9. This Court is unable to accept the said submission, for the reason that the plea of fraud, submitted by the petitioners, requires pleadings, evidence and adjudication and the said exercise cannot be carried out by this Court, in exercise of its jurisdiction under Article 226 of the Constitution of India. 10. At this juncture, since the case of the petitioners squarely falls under paragraph-22(iii) of the above cited decision of the Division Bench, the learned counsel appearing for the petitioners would submit that if reasonable time is granted, the petitioners are prepared to make the pre-deposit, as ordered by the Debts Recovery Appellate Tribunal, Chennai, so that the appeal can be restored and can be given a disposal, on merits. 11. On the said submission, the Court heard the submission of the learned counsel appearing for the respondent-Bank also. 12. In the light of the fact that the property in question is a residential one, where the petitioners claim to be residing, and that apart, they are also not the borrowers, this Court is of the considered view that an opportunity shall be provided to the petitioners to contest the appeal on merits.
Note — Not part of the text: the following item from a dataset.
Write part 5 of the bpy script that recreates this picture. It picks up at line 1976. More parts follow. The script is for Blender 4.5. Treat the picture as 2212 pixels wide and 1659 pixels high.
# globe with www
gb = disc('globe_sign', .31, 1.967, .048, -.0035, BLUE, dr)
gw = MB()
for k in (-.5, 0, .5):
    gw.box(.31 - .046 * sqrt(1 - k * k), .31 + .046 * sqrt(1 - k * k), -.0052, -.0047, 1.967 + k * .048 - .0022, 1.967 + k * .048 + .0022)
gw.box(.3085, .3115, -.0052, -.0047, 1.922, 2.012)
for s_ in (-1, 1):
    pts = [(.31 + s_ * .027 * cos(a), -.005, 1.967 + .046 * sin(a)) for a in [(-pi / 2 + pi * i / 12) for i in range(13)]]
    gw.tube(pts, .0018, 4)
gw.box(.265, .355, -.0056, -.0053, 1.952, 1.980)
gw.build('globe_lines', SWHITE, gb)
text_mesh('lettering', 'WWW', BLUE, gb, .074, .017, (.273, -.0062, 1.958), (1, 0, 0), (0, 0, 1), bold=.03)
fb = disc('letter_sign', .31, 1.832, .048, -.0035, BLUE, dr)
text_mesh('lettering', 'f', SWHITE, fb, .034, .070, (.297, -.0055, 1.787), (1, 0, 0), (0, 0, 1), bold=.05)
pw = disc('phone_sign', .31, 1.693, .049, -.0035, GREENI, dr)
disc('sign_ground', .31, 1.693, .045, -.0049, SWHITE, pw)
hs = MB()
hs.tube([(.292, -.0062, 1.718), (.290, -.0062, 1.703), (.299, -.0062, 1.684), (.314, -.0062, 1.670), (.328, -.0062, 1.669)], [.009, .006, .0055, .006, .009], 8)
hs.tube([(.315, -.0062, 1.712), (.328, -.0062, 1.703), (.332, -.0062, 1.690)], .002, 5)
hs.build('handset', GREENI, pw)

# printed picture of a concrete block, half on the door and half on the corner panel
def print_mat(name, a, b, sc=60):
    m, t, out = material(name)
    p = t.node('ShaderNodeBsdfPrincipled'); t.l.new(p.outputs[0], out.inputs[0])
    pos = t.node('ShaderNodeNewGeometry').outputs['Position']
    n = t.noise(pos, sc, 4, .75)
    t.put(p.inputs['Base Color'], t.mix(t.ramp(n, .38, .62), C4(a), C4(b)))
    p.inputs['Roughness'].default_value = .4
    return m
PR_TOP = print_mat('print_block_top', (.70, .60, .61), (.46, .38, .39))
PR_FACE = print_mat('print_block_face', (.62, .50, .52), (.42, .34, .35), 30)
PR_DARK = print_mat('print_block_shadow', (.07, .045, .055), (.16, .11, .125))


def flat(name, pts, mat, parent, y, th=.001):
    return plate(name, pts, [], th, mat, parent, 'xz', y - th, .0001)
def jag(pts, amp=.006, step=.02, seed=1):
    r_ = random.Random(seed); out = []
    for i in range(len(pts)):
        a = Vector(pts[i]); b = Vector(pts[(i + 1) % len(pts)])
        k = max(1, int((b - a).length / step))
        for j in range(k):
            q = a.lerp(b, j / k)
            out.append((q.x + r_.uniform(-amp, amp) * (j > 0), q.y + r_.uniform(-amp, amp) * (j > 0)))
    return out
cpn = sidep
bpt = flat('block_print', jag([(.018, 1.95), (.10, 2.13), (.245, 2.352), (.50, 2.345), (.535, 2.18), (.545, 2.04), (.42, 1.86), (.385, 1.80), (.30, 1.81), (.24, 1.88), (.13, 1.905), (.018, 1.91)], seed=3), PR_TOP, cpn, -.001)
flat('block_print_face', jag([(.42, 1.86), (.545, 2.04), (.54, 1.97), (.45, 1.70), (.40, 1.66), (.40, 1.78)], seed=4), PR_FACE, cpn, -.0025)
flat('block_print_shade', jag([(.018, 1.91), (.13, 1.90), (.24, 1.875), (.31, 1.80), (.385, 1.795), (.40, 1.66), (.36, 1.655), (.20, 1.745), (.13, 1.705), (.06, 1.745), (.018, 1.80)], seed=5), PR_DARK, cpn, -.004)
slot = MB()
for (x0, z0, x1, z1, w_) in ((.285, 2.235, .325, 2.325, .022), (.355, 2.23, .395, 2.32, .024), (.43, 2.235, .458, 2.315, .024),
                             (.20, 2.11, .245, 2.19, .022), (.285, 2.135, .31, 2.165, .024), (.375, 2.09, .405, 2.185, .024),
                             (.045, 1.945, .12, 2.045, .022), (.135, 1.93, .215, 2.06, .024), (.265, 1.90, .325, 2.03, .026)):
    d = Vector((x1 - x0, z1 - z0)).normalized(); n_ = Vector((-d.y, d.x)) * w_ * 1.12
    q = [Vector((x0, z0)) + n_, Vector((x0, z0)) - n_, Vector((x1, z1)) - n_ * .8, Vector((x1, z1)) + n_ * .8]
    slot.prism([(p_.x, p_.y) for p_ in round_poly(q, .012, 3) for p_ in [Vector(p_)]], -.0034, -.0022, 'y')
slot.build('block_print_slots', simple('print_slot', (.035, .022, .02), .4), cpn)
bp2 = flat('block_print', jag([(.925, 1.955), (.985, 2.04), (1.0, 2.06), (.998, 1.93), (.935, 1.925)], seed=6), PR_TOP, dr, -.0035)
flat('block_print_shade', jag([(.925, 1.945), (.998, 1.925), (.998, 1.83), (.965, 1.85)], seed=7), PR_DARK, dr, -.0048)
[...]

In the result, the writ petition is allowed and the impugned orders dated 9.10.2019 and 6.11.2019 are set aside and the petitioners are granted four weeks time, from the date of receipt of a copy of this order, to make the pre-deposit of Rs.7,50,000/- on the file of the Debts Recovery Appellate Tribunal, Chennai and on such compliance, the Debts Recovery Appellate Tribunal may entertain the appeal, if the papers are otherwise in order and give a disposal, in accordance with law, as expeditiously as possible. In the event of failure/non-compliance on the part of the petitioners to make the pre-deposit of Rs.7,50,000/- within the time stipulated by this Court, the impugned orders, which are the subject matter of challenge in this writ petition, shall stand restored. Consequently, W.M.P.No.35574 of 2019 is closed. No costs.